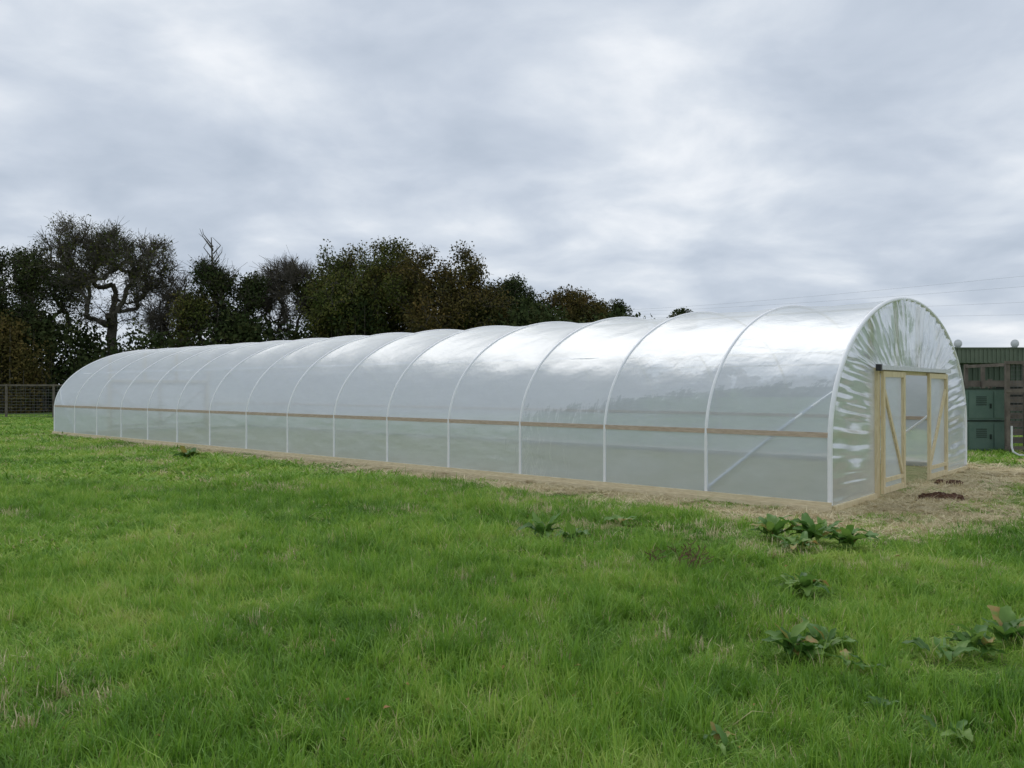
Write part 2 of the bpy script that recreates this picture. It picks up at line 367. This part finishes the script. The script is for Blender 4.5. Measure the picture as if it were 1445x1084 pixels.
def endwall(l,sgn,name,door=True):
    pts=[]
    for z in np.linspace(.05,LEG,90)[:-1]: pts.append((0,z))
    for a in np.linspace(math.pi,0,700): pts.append((HW+HW*math.cos(a),LEG+EB*math.sin(a)))
    for z in np.linspace(LEG,.05,90)[1:]: pts.append((WID,z))
    O=np.array(pts); s=np.concatenate([[0],np.cumsum(np.linalg.norm(np.diff(O,axis=0),axis=1))]); S=s[-1]
    I=np.zeros_like(O)
    sl=LEG+1.3
    for j,sj in enumerate(s):
        if sj<sl: I[j]=(U0,.05+(ZD-.05)*(sj/sl))
        elif sj>S-sl: I[j]=(U1,.05+(ZD-.05)*((S-sj)/sl))
        else: I[j]=(U0+(U1-U0)*(sj-sl)/(S-2*sl),ZD)
    nr=34; rr=np.linspace(0,1,nr); rg=np.random.default_rng(5+int(l))
    def rn(a,b_,): 
        w=np.cumsum(rg.uniform(a,b_,int(S/a))); w=w[w<S]; return np.interp(s,w,rg.uniform(-1,1,len(w)))
    pl=rn(.025,.10); pl3=rn(.03,.12); pl2=rn(.15,.4); pl4=rn(.05,.15)
    top=sm(.7,1.5,O[:,1])*.9+.4
    V=[]
    for r_ in rr:
        P=O*(1-r_)+I*r_
        env=(math.sin(math.pi*min(1,.08+r_*.98))**.6)
        mixr=.5+.5*math.sin(r_*7+1)
        d=(.034*(pl*(1-mixr)+pl3*mixr)*(1-r_*.5)*top+.02*pl2*(.45+top*.6)+.012*pl4*math.sin(r_*11+2))*env
        V.append(np.stack([l+sgn*(d+.01),P[:,0],P[:,1]],1))
    V=np.concatenate(V); m_=len(s); i=np.arange((nr-1)*(m_-1)); r=i//(m_-1);c=i%(m_-1);q=r*m_+c
    bb=B(); bb.add(T(V),np.stack([q,q+1,q+m_+1,q+m_],1),0); bb.obj(name,[m_filmend],True,tun)
    bb=B(); lo,hi=sorted((l+sgn*.06,l-sgn*.02))
    bb.box((lo,U0-.02,0),(hi,U0+.08,ZD+.02),T,0); bb.box((lo,U1-.08,0),(hi,U1+.02,ZD+.02),T,0)
    bb.box((lo+.003,U0+.083,ZD-.07),(hi-.003,U1-.083,ZD+.03),T,0)
    a,b_=sorted((l-sgn*.035,l-sgn*.09))
    for uu in (U0+.03,3.2,4.45,U1-.03):
        zt=LEG+EB*math.sqrt(1-((uu-HW)/HW)**2)-.04
        bb.box((a,uu-.045,ZD+.035),(b_,uu+.045,zt),T,0)
    for u0,u1 in ((0.03,U0-.03),(U1+.03,WID-.03)):
        bb.box((lo,u0,0),(hi-.03,u1,.07),T,0)
        bb.box((a,u0,.98),(b_,u1,1.05),T,0)
    bb.obj(name+'_frame',[m_wood],False,tun)
    bb=B(); a,b_=sorted((l+sgn*.065,l+sgn*.13))
    bb.box((a,U0-.06,ZD-.01),(b_,U1+.1,ZD+.055),T,0)
    bb.box((a-.005,U0-.13,ZD-.03),(b_+.005,U0-.063,ZD+.07),T,1)
    bb.obj(name+'_door_track',[m_galv,m_black],False,tun)
    for nme,ua,ub in (('left',U0+.07,3.06),('right',4.50,U1-.07)):
        if not door and nme=='left': ua,ub=U0+.09,3.83
        if not door and nme=='right': ua,ub=3.85,U1-.09
        bb=B(); a,b_=sorted((l+sgn*.07,l+sgn*.115)); w=.085; z0,z1=.05,ZD-.03
        bb.box((a,ua,z0),(b_,ua+w,z1),T,0); bb.box((a,ub-w,z0),(b_,ub,z1),T,0)
        for zz in (z0+.002,z1-w-.002): bb.box((a+.002,ua+w,zz),(b_-.002,ub-w,zz+w),T,0)
        bb.box((a+.004,ua+w,.22),(b_-.004,ub-w,.22+.06),T,0)
        x0,x1=(ua+w,ub-w) if nme=='left' else (ub-w,ua+w)
        za,zb=z1-w-.25,z0+w+.2; ww=.07
        mid=(a+.006,b_-.006); sx=np.sign(x1-x0)
        v=[]
        for lx in mid: v+=[(lx,x0,za),(lx,x0+sx*ww*.6,za+.06),(lx,x1,zb),(lx,x1-sx*ww*.6,zb-.06)]
        bb.add(T(np.array(v)),[(0,1,2,3),(4,7,6,5),(0,4,5,1),(1,5,6,2),(2,6,7,3),(3,7,4,0)],0)
        c_=(l+sgn*.068); bb.add(T([(c_,ua+.01,z0+.01),(c_,ub-.01,z0+.01),(c_,ub-.01,z1-.01),(c_,ua+.01,z1-.01)]),[(0,1,2,3)],1)
        bb.obj(f'{name}_door_{nme}',[m_wood,m_filmend],False,tun)
endwall(0,-1,'end_wall')
endwall(LEN,1,'rear_end_wall',False)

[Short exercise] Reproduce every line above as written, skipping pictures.

[Result for this task]
Write part 2 of the bpy script that recreates this picture. It picks up at line 367. This part finishes the script. The script is for Blender 4.5. Measure the picture as if it were 1445x1084 pixels.
def endwall(l,sgn,name,door=True):
    pts=[]
    for z in np.linspace(.05,LEG,90)[:-1]: pts.append((0,z))
    for a in np.linspace(math.pi,0,700): pts.append((HW+HW*math.cos(a),LEG+EB*math.sin(a)))
    for z in np.linspace(LEG,.05,90)[1:]: pts.append((WID,z))
    O=np.array(pts); s=np.concatenate([[0],np.cumsum(np.linalg.norm(np.diff(O,axis=0),axis=1))]); S=s[-1]
    I=np.zeros_like(O)
    sl=LEG+1.3
    for j,sj in enumerate(s):
        if sj<sl: I[j]=(U0,.05+(ZD-.05)*(sj/sl))
        elif sj>S-sl: I[j]=(U1,.05+(ZD-.05)*((S-sj)/sl))
        else: I[j]=(U0+(U1-U0)*(sj-sl)/(S-2*sl),ZD)
    nr=34; rr=np.linspace(0,1,nr); rg=np.random.default_rng(5+int(l))
    def rn(a,b_,): 
        w=np.cumsum(rg.uniform(a,b_,int(S/a))); w=w[w<S]; return np.interp(s,w,rg.uniform(-1,1,len(w)))
    pl=rn(.025,.10); pl3=rn(.03,.12); pl2=rn(.15,.4); pl4=rn(.05,.15)
    top=sm(.7,1.5,O[:,1])*.9+.4
    V=[]
    for r_ in rr:
        P=O*(1-r_)+I*r_
        env=(math.sin(math.pi*min(1,.08+r_*.98))**.6)
        mixr=.5+.5*math.sin(r_*7+1)
        d=(.034*(pl*(1-mixr)+pl3*mixr)*(1-r_*.5)*top+.02*pl2*(.45+top*.6)+.012*pl4*math.sin(r_*11+2))*env
        V.append(np.stack([l+sgn*(d+.01),P[:,0],P[:,1]],1))
    V=np.concatenate(V); m_=len(s); i=np.arange((nr-1)*(m_-1)); r=i//(m_-1);c=i%(m_-1);q=r*m_+c
    bb=B(); bb.add(T(V),np.stack([q,q+1,q+m_+1,q+m_],1),0); bb.obj(name,[m_filmend],True,tun)
    bb=B(); lo,hi=sorted((l+sgn*.06,l-sgn*.02))
    bb.box((lo,U0-.02,0),(hi,U0+.08,ZD+.02),T,0); bb.box((lo,U1-.08,0),(hi,U1+.02,ZD+.02),T,0)
    bb.box((lo+.003,U0+.083,ZD-.07),(hi-.003,U1-.083,ZD+.03),T,0)
    a,b_=sorted((l-sgn*.035,l-sgn*.09))
    for uu in (U0+.03,3.2,4.45,U1-.03):
        zt=LEG+EB*math.sqrt(1-((uu-HW)/HW)**2)-.04
        bb.box((a,uu-.045,ZD+.035),(b_,uu+.045,zt),T,0)
    for u0,u1 in ((0.03,U0-.03),(U1+.03,WID-.03)):
        bb.box((lo,u0,0),(hi-.03,u1,.07),T,0)
        bb.box((a,u0,.98),(b_,u1,1.05),T,0)
    bb.obj(name+'_frame',[m_wood],False,tun)
    bb=B(); a,b_=sorted((l+sgn*.065,l+sgn*.13))
    bb.box((a,U0-.06,ZD-.01),(b_,U1+.1,ZD+.055),T,0)
    bb.box((a-.005,U0-.13,ZD-.03),(b_+.005,U0-.063,ZD+.07),T,1)
    bb.obj(name+'_door_track',[m_galv,m_black],False,tun)
    for nme,ua,ub in (('left',U0+.07,3.06),('right',4.50,U1-.07)):
        if not door and nme=='left': ua,ub=U0+.09,3.83
        if not door and nme=='right': ua,ub=3.85,U1-.09
        bb=B(); a,b_=sorted((l+sgn*.07,l+sgn*.115)); w=.085; z0,z1=.05,ZD-.03
        bb.box((a,ua,z0),(b_,ua+w,z1),T,0); bb.box((a,ub-w,z0),(b_,ub,z1),T,0)
        for zz in (z0+.002,z1-w-.002): bb.box((a+.002,ua+w,zz),(b_-.002,ub-w,zz+w),T,0)
        bb.box((a+.004,ua+w,.22),(b_-.004,ub-w,.22+.06),T,0)
        x0,x1=(ua+w,ub-w) if nme=='left' else (ub-w,ua+w)
        za,zb=z1-w-.25,z0+w+.2; ww=.07
        mid=(a+.006,b_-.006); sx=np.sign(x1-x0)
        v=[]
        for lx in mid: v+=[(lx,x0,za),(lx,x0+sx*ww*.6,za+.06),(lx,x1,zb),(lx,x1-sx*ww*.6,zb-.06)]
        bb.add(T(np.array(v)),[(0,1,2,3),(4,7,6,5),(0,4,5,1),(1,5,6,2),(2,6,7,3),(3,7,4,0)],0)
        c_=(l+sgn*.068); bb.add(T([(c_,ua+.01,z0+.01),(c_,ub-.01,z0+.01),(c_,ub-.01,z1-.01),(c_,ua+.01,z1-.01)]),[(0,1,2,3)],1)
        bb.obj(f'{name}_door_{nme}',[m_wood,m_filmend],False,tun)
endwall(0,-1,'end_wall')
endwall(LEN,1,'rear_end_wall',False)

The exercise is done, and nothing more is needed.